The key to a successful relaunch lies in making a cool-headed assessment of how much the scandal damages your company. Does it involve life and limb, rather than less consequential matters? Has it spread beyond particular products or particular divisions to afflict the entire corporate brand? If the answer to both questions is yes, then companies are well advised to go into collective overdrive; if it is no, then they can experiment with more nuanced responses, such as lopping off a tainted product or sacrificing a rogue division.

Marsh & McLennan and JetBlue are used as example in the “good” category, even though in the case of JetBlue the CEO ended up stepping down (while he handled the crisis admirably). The final piece of advice is at once simple and hard to do – in a crisis, remember to focus on the customer and customer needs, and not on your company or brand.

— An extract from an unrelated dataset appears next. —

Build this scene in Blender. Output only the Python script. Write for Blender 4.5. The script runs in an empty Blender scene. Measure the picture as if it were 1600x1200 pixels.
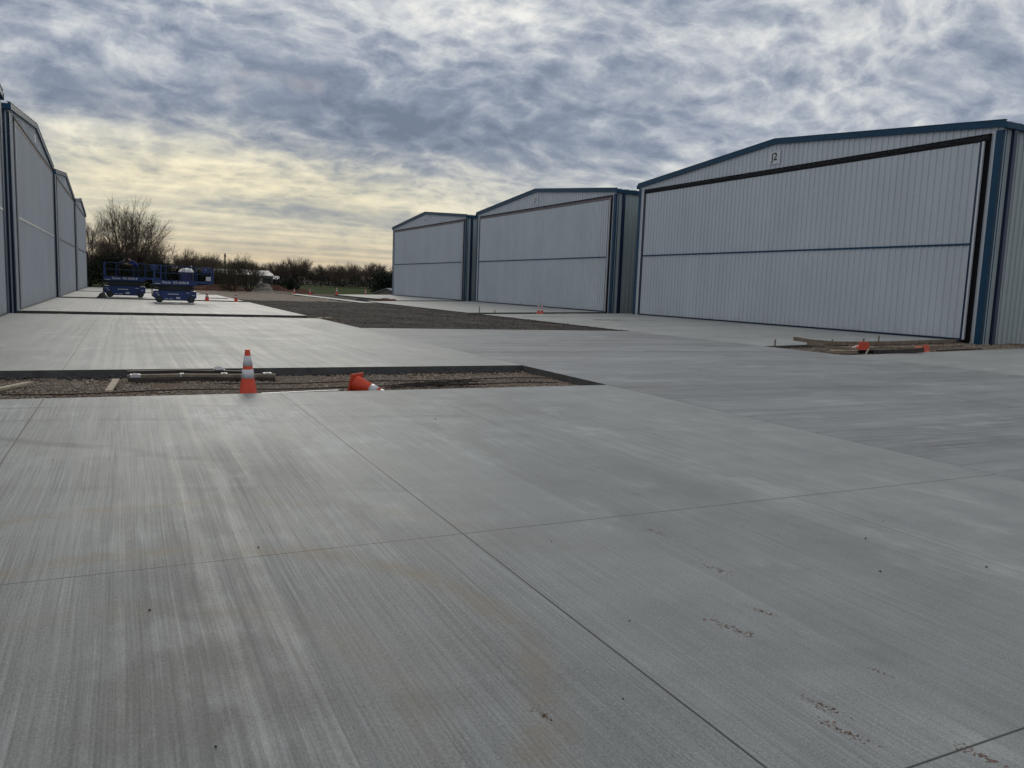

As they note:

Companies have a habit of acting like Jack when their brands are in trouble—talking endlessly about how they are fixing this or reorganising that. But most successful decontaminators look at the world’s from Jill’s point of view. Johnson & Johnson’s handling of the Tylenol crisis (when an unidentified attacker poisoned some bottles of the painkiller) is the gold standard of crisis management because the company simply recalled all Tylenol without hesitation or demur. Similarly, Edward Breen, the boss of Tyco, rescued the conglomerate’s reputation after his predecessor, Dennis Kozlowski, was imprisoned, by launching a public-relations campaign that focused on what the company’s products do to improve people’s lives.

And I’ll add – talk less, do more. Actions have way more impact than words!